Supplied data:
━━━━

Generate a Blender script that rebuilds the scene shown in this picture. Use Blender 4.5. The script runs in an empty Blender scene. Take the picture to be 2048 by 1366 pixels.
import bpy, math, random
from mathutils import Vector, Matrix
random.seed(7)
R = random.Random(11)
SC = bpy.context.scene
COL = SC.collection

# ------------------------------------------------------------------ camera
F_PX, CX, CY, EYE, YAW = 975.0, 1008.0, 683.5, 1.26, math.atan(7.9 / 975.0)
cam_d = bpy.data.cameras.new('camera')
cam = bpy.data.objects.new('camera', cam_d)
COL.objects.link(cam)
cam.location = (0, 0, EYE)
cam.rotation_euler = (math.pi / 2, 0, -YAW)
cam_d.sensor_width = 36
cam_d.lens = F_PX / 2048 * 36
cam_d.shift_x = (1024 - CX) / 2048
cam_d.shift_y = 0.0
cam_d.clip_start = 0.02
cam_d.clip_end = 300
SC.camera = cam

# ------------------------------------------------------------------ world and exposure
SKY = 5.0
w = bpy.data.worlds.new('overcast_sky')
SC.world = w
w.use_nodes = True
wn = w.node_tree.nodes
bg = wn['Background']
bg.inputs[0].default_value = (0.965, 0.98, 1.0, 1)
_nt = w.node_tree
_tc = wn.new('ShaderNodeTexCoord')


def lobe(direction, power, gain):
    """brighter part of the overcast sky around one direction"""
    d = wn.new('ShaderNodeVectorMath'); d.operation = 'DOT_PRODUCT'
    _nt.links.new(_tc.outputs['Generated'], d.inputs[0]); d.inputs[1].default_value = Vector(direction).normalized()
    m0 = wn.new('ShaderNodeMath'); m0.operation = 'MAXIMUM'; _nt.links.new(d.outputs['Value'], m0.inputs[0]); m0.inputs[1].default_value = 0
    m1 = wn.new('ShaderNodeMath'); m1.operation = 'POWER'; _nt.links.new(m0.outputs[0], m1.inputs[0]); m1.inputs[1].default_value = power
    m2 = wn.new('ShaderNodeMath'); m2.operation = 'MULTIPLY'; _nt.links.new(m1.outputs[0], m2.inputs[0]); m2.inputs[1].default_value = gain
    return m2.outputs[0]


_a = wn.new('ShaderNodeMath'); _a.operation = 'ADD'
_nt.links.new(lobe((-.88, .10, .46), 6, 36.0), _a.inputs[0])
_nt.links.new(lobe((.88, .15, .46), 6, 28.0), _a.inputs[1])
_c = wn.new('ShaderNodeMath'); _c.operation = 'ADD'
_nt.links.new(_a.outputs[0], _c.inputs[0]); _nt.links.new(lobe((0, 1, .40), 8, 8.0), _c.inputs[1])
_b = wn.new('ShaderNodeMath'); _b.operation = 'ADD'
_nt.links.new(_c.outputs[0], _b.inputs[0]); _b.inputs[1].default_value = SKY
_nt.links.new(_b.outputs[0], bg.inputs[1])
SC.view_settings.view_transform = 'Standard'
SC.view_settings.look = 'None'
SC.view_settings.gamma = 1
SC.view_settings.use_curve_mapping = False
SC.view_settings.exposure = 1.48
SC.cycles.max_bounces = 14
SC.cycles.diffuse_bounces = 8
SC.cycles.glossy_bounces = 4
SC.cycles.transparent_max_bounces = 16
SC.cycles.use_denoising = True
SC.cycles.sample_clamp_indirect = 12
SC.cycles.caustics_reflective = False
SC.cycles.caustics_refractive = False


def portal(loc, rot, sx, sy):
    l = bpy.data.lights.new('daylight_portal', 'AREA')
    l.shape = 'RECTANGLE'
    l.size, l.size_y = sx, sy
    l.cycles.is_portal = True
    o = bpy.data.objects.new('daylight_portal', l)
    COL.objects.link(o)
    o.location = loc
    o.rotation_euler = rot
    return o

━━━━

Set task: Please write out the material word for word from its first line through the line holding "SC.camera = cam", including both, and no line past it.

Written answer:
Generate a Blender script that rebuilds the scene shown in this picture. Use Blender 4.5. The script runs in an empty Blender scene. Take the picture to be 2048 by 1366 pixels.
import bpy, math, random
from mathutils import Vector, Matrix
random.seed(7)
R = random.Random(11)
SC = bpy.context.scene
COL = SC.collection

# ------------------------------------------------------------------ camera
F_PX, CX, CY, EYE, YAW = 975.0, 1008.0, 683.5, 1.26, math.atan(7.9 / 975.0)
cam_d = bpy.data.cameras.new('camera')
cam = bpy.data.objects.new('camera', cam_d)
COL.objects.link(cam)
cam.location = (0, 0, EYE)
cam.rotation_euler = (math.pi / 2, 0, -YAW)
cam_d.sensor_width = 36
cam_d.lens = F_PX / 2048 * 36
cam_d.shift_x = (1024 - CX) / 2048
cam_d.shift_y = 0.0
cam_d.clip_start = 0.02
cam_d.clip_end = 300
SC.camera = cam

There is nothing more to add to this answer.